Directions - Repeat the records verbatim and leave the pictures out of your copy.

Records for this task -
## Begin
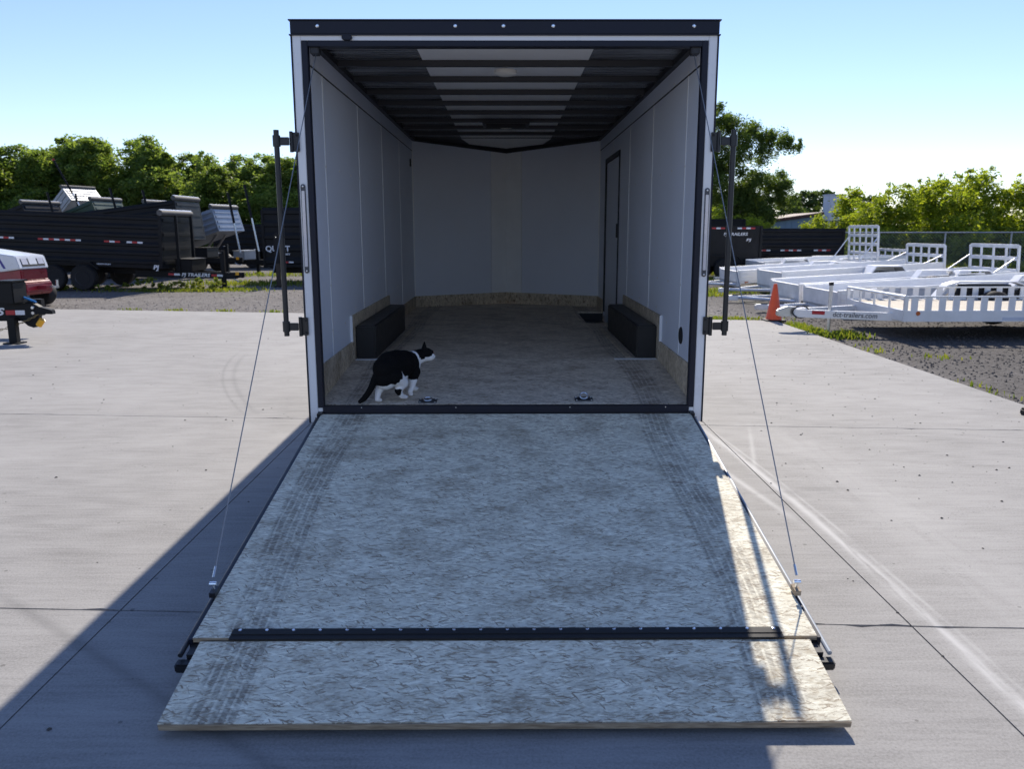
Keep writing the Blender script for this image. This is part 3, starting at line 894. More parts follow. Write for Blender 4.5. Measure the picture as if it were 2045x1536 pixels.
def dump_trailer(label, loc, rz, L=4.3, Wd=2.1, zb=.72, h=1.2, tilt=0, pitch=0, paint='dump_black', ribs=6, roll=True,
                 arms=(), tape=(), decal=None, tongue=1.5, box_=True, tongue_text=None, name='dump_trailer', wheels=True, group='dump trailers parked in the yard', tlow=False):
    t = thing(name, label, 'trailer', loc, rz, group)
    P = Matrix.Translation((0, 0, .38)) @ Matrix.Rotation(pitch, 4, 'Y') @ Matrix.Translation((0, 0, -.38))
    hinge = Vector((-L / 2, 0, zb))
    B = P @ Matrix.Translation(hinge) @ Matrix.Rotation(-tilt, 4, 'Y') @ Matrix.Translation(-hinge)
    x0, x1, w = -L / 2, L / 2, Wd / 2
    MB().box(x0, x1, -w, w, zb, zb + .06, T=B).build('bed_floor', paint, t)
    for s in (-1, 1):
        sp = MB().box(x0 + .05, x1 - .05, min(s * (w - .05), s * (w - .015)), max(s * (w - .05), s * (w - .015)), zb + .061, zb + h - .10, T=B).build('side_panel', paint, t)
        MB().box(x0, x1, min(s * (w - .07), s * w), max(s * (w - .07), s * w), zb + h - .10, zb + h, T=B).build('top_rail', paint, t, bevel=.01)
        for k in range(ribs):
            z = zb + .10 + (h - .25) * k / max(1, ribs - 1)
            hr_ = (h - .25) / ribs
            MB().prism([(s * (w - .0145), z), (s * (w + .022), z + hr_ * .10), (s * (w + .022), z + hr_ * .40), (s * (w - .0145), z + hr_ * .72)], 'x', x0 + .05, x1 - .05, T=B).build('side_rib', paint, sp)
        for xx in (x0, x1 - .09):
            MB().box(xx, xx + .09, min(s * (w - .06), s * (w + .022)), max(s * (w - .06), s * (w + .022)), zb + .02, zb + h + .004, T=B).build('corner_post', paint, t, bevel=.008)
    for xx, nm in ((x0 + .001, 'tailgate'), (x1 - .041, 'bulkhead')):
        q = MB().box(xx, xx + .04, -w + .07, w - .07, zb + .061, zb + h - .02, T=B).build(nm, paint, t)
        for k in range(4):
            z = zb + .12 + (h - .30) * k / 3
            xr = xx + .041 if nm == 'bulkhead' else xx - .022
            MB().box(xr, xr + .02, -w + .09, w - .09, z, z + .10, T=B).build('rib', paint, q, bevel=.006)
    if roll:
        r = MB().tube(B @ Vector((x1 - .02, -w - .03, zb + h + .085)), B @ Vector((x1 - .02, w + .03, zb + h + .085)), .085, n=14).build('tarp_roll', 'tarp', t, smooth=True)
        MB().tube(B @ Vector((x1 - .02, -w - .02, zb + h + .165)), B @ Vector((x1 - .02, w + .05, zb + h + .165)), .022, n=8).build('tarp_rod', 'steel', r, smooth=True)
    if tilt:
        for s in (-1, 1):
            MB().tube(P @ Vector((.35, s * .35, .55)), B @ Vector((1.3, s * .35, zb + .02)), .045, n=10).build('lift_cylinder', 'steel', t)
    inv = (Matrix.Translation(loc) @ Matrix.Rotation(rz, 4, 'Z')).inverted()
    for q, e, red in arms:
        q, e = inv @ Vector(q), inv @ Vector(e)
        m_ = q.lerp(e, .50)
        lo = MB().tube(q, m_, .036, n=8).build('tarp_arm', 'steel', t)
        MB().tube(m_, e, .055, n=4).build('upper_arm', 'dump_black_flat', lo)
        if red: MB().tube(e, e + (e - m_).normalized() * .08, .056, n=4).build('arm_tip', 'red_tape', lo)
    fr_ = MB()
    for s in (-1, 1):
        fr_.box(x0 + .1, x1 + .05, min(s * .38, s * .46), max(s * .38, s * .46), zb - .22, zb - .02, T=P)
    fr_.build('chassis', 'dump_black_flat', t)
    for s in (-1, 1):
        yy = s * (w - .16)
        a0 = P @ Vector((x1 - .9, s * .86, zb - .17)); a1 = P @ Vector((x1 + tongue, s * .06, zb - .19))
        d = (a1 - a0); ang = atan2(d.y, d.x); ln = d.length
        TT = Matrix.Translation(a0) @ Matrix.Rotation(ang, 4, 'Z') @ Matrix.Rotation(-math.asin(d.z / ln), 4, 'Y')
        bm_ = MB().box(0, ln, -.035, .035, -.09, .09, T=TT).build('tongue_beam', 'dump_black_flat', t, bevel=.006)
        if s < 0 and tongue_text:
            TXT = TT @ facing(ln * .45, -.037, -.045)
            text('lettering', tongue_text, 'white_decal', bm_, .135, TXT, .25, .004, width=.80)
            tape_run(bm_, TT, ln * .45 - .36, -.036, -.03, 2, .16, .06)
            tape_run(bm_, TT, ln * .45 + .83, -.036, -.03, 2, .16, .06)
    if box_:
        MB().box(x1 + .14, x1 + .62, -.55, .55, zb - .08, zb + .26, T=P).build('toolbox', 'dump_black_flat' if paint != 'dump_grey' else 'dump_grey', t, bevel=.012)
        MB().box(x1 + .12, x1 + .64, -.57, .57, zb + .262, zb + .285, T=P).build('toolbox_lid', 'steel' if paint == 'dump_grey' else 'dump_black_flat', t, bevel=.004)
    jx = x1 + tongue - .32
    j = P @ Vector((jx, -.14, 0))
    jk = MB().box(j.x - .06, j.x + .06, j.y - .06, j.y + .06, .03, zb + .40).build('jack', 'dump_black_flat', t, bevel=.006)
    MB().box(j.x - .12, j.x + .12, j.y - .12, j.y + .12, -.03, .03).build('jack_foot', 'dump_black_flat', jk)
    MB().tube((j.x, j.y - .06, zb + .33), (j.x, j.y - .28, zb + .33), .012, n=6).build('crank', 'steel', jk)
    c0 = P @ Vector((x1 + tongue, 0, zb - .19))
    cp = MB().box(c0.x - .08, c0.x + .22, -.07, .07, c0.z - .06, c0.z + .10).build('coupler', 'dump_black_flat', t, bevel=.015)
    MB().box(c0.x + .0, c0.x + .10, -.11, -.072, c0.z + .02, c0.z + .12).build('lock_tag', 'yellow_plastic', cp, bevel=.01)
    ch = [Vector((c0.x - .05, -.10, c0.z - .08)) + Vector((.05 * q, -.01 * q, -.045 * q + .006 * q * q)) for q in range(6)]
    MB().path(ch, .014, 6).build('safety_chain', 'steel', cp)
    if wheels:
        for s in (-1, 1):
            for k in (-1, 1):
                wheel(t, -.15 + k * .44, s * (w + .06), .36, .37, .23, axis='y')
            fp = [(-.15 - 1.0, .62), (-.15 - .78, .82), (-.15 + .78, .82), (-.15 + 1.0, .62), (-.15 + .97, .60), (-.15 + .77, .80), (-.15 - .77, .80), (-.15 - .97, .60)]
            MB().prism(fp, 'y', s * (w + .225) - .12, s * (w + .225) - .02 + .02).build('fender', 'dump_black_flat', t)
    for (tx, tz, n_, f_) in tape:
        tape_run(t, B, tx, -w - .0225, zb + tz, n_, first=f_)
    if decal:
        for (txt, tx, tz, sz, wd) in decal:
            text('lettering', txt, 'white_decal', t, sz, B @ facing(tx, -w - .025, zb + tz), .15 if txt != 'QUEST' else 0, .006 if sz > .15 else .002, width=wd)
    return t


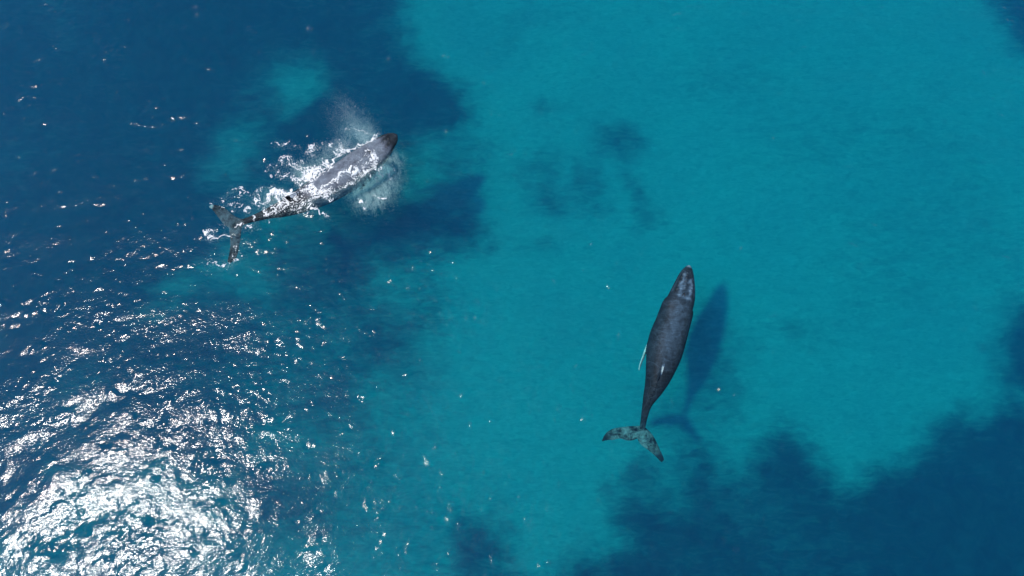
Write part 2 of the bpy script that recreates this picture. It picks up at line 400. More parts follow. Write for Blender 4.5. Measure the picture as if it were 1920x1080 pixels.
## End
Solution to the problem -
Keep writing the Blender script for this image. This is part 3, starting at line 894. More parts follow. Write for Blender 4.5. Measure the picture as if it were 2045x1536 pixels.
def dump_trailer(label, loc, rz, L=4.3, Wd=2.1, zb=.72, h=1.2, tilt=0, pitch=0, paint='dump_black', ribs=6, roll=True,
                 arms=(), tape=(), decal=None, tongue=1.5, box_=True, tongue_text=None, name='dump_trailer', wheels=True, group='dump trailers parked in the yard', tlow=False):
    t = thing(name, label, 'trailer', loc, rz, group)
    P = Matrix.Translation((0, 0, .38)) @ Matrix.Rotation(pitch, 4, 'Y') @ Matrix.Translation((0, 0, -.38))
    hinge = Vector((-L / 2, 0, zb))
    B = P @ Matrix.Translation(hinge) @ Matrix.Rotation(-tilt, 4, 'Y') @ Matrix.Translation(-hinge)
    x0, x1, w = -L / 2, L / 2, Wd / 2
    MB().box(x0, x1, -w, w, zb, zb + .06, T=B).build('bed_floor', paint, t)
    for s in (-1, 1):
        sp = MB().box(x0 + .05, x1 - .05, min(s * (w - .05), s * (w - .015)), max(s * (w - .05), s * (w - .015)), zb + .061, zb + h - .10, T=B).build('side_panel', paint, t)
        MB().box(x0, x1, min(s * (w - .07), s * w), max(s * (w - .07), s * w), zb + h - .10, zb + h, T=B).build('top_rail', paint, t, bevel=.01)
        for k in range(ribs):
            z = zb + .10 + (h - .25) * k / max(1, ribs - 1)
            hr_ = (h - .25) / ribs
            MB().prism([(s * (w - .0145), z), (s * (w + .022), z + hr_ * .10), (s * (w + .022), z + hr_ * .40), (s * (w - .0145), z + hr_ * .72)], 'x', x0 + .05, x1 - .05, T=B).build('side_rib', paint, sp)
        for xx in (x0, x1 - .09):
            MB().box(xx, xx + .09, min(s * (w - .06), s * (w + .022)), max(s * (w - .06), s * (w + .022)), zb + .02, zb + h + .004, T=B).build('corner_post', paint, t, bevel=.008)
    for xx, nm in ((x0 + .001, 'tailgate'), (x1 - .041, 'bulkhead')):
        q = MB().box(xx, xx + .04, -w + .07, w - .07, zb + .061, zb + h - .02, T=B).build(nm, paint, t)
        for k in range(4):
            z = zb + .12 + (h - .30) * k / 3
            xr = xx + .041 if nm == 'bulkhead' else xx - .022
            MB().box(xr, xr + .02, -w + .09, w - .09, z, z + .10, T=B).build('rib', paint, q, bevel=.006)
    if roll:
        r = MB().tube(B @ Vector((x1 - .02, -w - .03, zb + h + .085)), B @ Vector((x1 - .02, w + .03, zb + h + .085)), .085, n=14).build('tarp_roll', 'tarp', t, smooth=True)
        MB().tube(B @ Vector((x1 - .02, -w - .02, zb + h + .165)), B @ Vector((x1 - .02, w + .05, zb + h + .165)), .022, n=8).build('tarp_rod', 'steel', r, smooth=True)
    if tilt:
        for s in (-1, 1):
            MB().tube(P @ Vector((.35, s * .35, .55)), B @ Vector((1.3, s * .35, zb + .02)), .045, n=10).build('lift_cylinder', 'steel', t)
    inv = (Matrix.Translation(loc) @ Matrix.Rotation(rz, 4, 'Z')).inverted()
    for q, e, red in arms:
        q, e = inv @ Vector(q), inv @ Vector(e)
        m_ = q.lerp(e, .50)
        lo = MB().tube(q, m_, .036, n=8).build('tarp_arm', 'steel', t)
        MB().tube(m_, e, .055, n=4).build('upper_arm', 'dump_black_flat', lo)
        if red: MB().tube(e, e + (e - m_).normalized() * .08, .056, n=4).build('arm_tip', 'red_tape', lo)
    fr_ = MB()
    for s in (-1, 1):
        fr_.box(x0 + .1, x1 + .05, min(s * .38, s * .46), max(s * .38, s * .46), zb - .22, zb - .02, T=P)
    fr_.build('chassis', 'dump_black_flat', t)
    for s in (-1, 1):
        yy = s * (w - .16)
        a0 = P @ Vector((x1 - .9, s * .86, zb - .17)); a1 = P @ Vector((x1 + tongue, s * .06, zb - .19))
        d = (a1 - a0); ang = atan2(d.y, d.x); ln = d.length
        TT = Matrix.Translation(a0) @ Matrix.Rotation(ang, 4, 'Z') @ Matrix.Rotation(-math.asin(d.z / ln), 4, 'Y')
        bm_ = MB().box(0, ln, -.035, .035, -.09, .09, T=TT).build('tongue_beam', 'dump_black_flat', t, bevel=.006)
        if s < 0 and tongue_text:
            TXT = TT @ facing(ln * .45, -.037, -.045)
            text('lettering', tongue_text, 'white_decal', bm_, .135, TXT, .25, .004, width=.80)
            tape_run(bm_, TT, ln * .45 - .36, -.036, -.03, 2, .16, .06)
            tape_run(bm_, TT, ln * .45 + .83, -.036, -.03, 2, .16, .06)
    if box_:
        MB().box(x1 + .14, x1 + .62, -.55, .55, zb - .08, zb + .26, T=P).build('toolbox', 'dump_black_flat' if paint != 'dump_grey' else 'dump_grey', t, bevel=.012)
        MB().box(x1 + .12, x1 + .64, -.57, .57, zb + .262, zb + .285, T=P).build('toolbox_lid', 'steel' if paint == 'dump_grey' else 'dump_black_flat', t, bevel=.004)
    jx = x1 + tongue - .32
    j = P @ Vector((jx, -.14, 0))
    jk = MB().box(j.x - .06, j.x + .06, j.y - .06, j.y + .06, .03, zb + .40).build('jack', 'dump_black_flat', t, bevel=.006)
    MB().box(j.x - .12, j.x + .12, j.y - .12, j.y + .12, -.03, .03).build('jack_foot', 'dump_black_flat', jk)
    MB().tube((j.x, j.y - .06, zb + .33), (j.x, j.y - .28, zb + .33), .012, n=6).build('crank', 'steel', jk)
    c0 = P @ Vector((x1 + tongue, 0, zb - .19))
    cp = MB().box(c0.x - .08, c0.x + .22, -.07, .07, c0.z - .06, c0.z + .10).build('coupler', 'dump_black_flat', t, bevel=.015)
    MB().box(c0.x + .0, c0.x + .10, -.11, -.072, c0.z + .02, c0.z + .12).build('lock_tag', 'yellow_plastic', cp, bevel=.01)
    ch = [Vector((c0.x - .05, -.10, c0.z - .08)) + Vector((.05 * q, -.01 * q, -.045 * q + .006 * q * q)) for q in range(6)]
    MB().path(ch, .014, 6).build('safety_chain', 'steel', cp)
    if wheels:
        for s in (-1, 1):
            for k in (-1, 1):
                wheel(t, -.15 + k * .44, s * (w + .06), .36, .37, .23, axis='y')
            fp = [(-.15 - 1.0, .62), (-.15 - .78, .82), (-.15 + .78, .82), (-.15 + 1.0, .62), (-.15 + .97, .60), (-.15 + .77, .80), (-.15 - .77, .80), (-.15 - .97, .60)]
            MB().prism(fp, 'y', s * (w + .225) - .12, s * (w + .225) - .02 + .02).build('fender', 'dump_black_flat', t)
    for (tx, tz, n_, f_) in tape:
        tape_run(t, B, tx, -w - .0225, zb + tz, n_, first=f_)
    if decal:
        for (txt, tx, tz, sz, wd) in decal:
            text('lettering', txt, 'white_decal', t, sz, B @ facing(tx, -w - .025, zb + tz), .15 if txt != 'QUEST' else 0, .006 if sz > .15 else .002, width=wd)
    return t


Write part 2 of the bpy script that recreates this picture. It picks up at line 400. More parts follow. Write for Blender 4.5. Measure the picture as if it were 1920x1080 pixels.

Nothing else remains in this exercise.